Power Factor Correction Capacitors

These high-voltage capacitors play a key role in the electricity grid, performing functions that can improve the efficiency, capacity and stability of power supply systems. Furthermore, as part of smart grid systems, such capacitors can reduce the amount of carbon emissions required to generate power for electrical grids and help integrate renewable sources into the power system.

Such capacitors are often sold as banks, i.e. arrays of capacitors that are connected to a circuit. Instead of the farads usually used to classify small capacitors, these large power capacitors are valued based on their volt-amperes reactive (var) capacity.   

These banks often come in sets of three capacitors. Larger sets of capacitors can be installed in large utility substations. One promising area for power capacitors usage in electrical generation is the flexible AC transmission system (FACTS).

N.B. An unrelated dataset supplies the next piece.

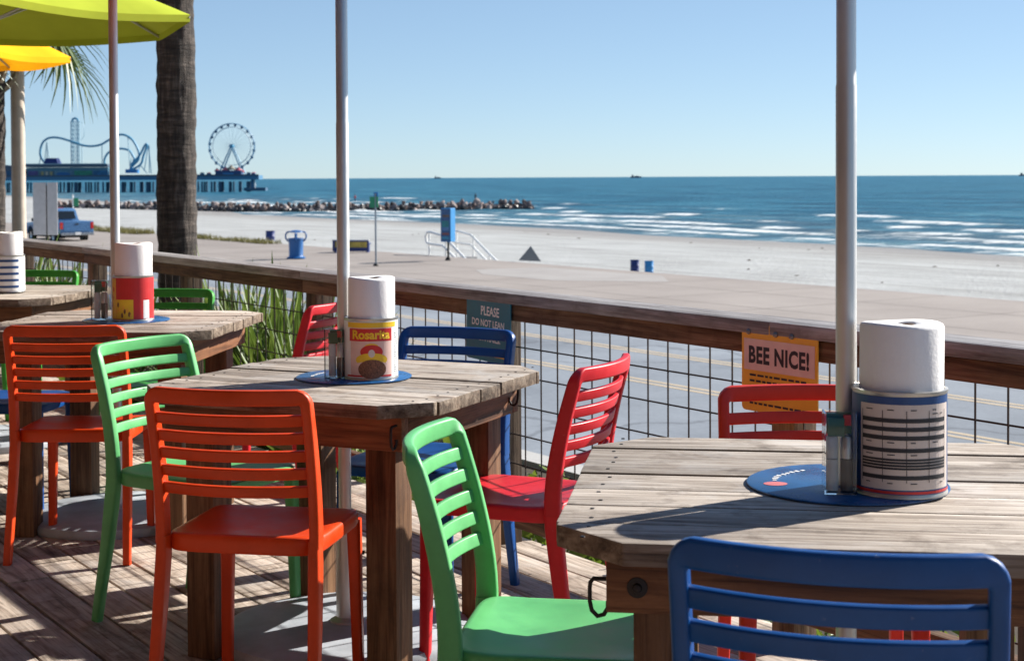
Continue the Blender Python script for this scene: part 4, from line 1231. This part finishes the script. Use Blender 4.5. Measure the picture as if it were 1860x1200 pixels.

(FACTS) Flexible AC Transmission System

FACTS is a key enabler of the smart grid, allowing utilities to reconfigure the flow of power as needed. This capability can maximize throughput and reduce losses. FACTS also makes it possible to integrate into the grid intermittent power sources, such as wind and solar.

The global FACTS market is expected to expand to $1.4 billion by the end of 2018, up from $912.9 million in 2012, according to Research and Markets. FACTS demand is expected to be driven by the increasing integration of renewable sources in regions including Europe.

Electric utilities accounted for more than 70 percent of the overall FACTS market in 2013. The steel and mining industries were the next largest segments for FACTS.

Using Capacitors for Power Factor Correction

FACTS uses capacitors to perform PFC, managing the negative reactive power that naturally occurs when electricity flows through transformers and generators. Excess negative reactive power can damage electrical equipment, potentially leading to major power failures. Capacitors can compensate for this negative reactive power by adding positive reactive power into the system.

Examples of companies serving this market include Eaton, which offers lines of capacitors targeting FACTS. These families offer solutions up to 15kV and are optimized for various situations, like a dynamic power factor or  high EMI environments.